* _GIVEN DATA_:
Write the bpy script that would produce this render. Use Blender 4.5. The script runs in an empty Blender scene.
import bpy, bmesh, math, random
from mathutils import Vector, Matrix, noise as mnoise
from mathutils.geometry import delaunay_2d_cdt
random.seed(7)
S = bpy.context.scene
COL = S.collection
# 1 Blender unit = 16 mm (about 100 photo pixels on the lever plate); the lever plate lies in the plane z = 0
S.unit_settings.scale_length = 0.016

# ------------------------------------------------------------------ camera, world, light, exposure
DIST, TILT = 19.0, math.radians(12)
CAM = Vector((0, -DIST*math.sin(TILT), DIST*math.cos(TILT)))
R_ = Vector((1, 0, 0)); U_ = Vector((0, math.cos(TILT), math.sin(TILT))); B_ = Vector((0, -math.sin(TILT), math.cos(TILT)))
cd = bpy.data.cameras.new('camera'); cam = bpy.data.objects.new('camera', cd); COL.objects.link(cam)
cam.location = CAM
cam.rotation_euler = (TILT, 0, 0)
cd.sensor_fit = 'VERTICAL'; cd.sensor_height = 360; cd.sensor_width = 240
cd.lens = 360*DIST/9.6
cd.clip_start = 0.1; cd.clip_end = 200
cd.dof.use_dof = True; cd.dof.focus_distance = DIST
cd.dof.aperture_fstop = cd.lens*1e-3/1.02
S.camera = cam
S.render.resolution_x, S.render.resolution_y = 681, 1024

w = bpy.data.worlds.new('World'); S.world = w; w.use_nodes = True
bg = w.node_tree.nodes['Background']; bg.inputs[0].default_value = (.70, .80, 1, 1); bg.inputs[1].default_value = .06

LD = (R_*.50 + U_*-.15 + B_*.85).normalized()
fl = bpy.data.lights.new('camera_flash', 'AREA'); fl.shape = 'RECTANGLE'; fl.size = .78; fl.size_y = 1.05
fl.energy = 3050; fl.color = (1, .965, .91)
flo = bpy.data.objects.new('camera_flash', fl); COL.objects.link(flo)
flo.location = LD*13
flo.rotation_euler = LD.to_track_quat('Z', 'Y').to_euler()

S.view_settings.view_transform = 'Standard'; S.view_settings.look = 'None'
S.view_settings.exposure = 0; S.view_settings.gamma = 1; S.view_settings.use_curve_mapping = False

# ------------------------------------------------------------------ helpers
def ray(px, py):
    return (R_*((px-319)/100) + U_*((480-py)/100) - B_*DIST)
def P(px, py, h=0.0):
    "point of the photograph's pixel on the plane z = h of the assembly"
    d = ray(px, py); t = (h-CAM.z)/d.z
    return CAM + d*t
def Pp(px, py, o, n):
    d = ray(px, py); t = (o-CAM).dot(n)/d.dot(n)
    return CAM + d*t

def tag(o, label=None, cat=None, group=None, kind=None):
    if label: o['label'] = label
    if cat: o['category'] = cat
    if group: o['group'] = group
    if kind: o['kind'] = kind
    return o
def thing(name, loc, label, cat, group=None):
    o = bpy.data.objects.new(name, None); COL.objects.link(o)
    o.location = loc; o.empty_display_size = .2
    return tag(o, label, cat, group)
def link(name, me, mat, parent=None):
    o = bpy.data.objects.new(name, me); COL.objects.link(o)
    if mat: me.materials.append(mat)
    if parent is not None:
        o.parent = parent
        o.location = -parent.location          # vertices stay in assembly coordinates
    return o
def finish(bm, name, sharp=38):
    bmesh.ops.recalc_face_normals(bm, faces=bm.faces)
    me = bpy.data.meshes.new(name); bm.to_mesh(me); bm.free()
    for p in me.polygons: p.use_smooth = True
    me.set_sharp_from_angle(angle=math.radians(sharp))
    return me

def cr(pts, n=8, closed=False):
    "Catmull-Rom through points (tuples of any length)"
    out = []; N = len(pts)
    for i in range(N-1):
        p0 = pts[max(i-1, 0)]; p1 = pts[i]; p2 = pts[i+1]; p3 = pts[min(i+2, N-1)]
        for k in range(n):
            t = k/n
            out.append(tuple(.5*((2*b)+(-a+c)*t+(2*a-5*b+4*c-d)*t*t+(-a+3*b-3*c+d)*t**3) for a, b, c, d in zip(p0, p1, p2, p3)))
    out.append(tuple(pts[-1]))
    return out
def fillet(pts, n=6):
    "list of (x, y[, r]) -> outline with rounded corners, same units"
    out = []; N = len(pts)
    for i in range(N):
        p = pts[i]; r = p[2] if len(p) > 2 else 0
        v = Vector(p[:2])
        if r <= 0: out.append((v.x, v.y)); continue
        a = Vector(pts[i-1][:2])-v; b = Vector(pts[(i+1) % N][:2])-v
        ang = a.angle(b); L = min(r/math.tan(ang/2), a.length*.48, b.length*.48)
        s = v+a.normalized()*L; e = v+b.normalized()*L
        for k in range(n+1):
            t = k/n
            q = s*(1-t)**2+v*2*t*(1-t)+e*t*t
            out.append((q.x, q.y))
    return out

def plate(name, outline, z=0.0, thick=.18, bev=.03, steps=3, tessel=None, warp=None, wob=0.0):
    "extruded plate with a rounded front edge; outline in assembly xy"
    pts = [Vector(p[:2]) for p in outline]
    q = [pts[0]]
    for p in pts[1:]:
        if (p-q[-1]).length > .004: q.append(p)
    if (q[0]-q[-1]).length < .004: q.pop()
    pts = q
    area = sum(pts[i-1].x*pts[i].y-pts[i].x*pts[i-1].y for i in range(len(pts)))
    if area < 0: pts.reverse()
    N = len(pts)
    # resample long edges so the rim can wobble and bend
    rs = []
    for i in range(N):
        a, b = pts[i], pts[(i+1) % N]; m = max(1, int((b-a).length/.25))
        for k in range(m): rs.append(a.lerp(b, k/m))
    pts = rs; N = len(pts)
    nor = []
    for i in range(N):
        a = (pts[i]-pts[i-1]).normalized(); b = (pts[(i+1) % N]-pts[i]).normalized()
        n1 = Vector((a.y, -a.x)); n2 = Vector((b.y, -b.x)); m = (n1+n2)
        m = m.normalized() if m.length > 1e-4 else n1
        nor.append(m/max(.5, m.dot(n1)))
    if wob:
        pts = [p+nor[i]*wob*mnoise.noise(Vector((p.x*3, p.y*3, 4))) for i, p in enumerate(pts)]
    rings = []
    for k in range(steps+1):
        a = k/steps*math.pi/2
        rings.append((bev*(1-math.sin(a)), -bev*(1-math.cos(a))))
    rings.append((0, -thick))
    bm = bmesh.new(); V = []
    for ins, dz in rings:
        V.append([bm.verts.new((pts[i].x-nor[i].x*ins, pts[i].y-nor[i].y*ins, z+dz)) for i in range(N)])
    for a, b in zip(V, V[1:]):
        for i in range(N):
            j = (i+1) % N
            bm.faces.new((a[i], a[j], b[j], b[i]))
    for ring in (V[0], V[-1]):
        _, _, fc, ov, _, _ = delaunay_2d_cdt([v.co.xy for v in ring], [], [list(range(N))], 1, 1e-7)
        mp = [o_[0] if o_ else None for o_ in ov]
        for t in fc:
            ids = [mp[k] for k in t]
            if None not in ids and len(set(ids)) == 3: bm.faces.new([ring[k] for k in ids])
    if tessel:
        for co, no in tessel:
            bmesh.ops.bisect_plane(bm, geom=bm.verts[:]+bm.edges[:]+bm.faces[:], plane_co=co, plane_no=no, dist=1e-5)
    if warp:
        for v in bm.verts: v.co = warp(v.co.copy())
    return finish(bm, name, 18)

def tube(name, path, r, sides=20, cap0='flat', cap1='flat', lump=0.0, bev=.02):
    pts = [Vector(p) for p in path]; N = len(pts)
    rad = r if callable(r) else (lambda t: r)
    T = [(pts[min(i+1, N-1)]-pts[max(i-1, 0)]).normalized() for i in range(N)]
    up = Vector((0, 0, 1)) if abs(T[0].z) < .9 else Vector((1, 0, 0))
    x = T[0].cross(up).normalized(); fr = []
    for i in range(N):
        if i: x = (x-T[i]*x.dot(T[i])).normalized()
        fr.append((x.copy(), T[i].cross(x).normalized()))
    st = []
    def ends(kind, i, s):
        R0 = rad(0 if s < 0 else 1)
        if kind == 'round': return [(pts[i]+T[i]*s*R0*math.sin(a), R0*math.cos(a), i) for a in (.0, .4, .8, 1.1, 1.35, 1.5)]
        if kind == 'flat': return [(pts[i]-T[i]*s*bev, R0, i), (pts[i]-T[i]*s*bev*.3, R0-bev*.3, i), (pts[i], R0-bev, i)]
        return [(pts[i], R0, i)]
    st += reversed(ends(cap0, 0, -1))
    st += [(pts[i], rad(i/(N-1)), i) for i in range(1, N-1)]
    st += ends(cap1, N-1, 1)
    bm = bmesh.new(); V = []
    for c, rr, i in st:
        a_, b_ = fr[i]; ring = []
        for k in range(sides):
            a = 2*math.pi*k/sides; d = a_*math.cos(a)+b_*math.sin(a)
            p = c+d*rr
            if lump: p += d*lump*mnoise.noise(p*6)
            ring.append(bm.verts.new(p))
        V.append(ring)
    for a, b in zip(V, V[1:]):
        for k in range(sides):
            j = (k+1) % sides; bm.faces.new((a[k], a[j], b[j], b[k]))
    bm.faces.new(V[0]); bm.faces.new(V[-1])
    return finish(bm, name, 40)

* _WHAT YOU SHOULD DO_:
Beginning at the first line above, repeat exactly until the line containing "S.unit_settings.scale_length = 0.016", which is included.

* _TASK RESPONSE_:
Write the bpy script that would produce this render. Use Blender 4.5. The script runs in an empty Blender scene.
import bpy, bmesh, math, random
from mathutils import Vector, Matrix, noise as mnoise
from mathutils.geometry import delaunay_2d_cdt
random.seed(7)
S = bpy.context.scene
COL = S.collection
# 1 Blender unit = 16 mm (about 100 photo pixels on the lever plate); the lever plate lies in the plane z = 0
S.unit_settings.scale_length = 0.016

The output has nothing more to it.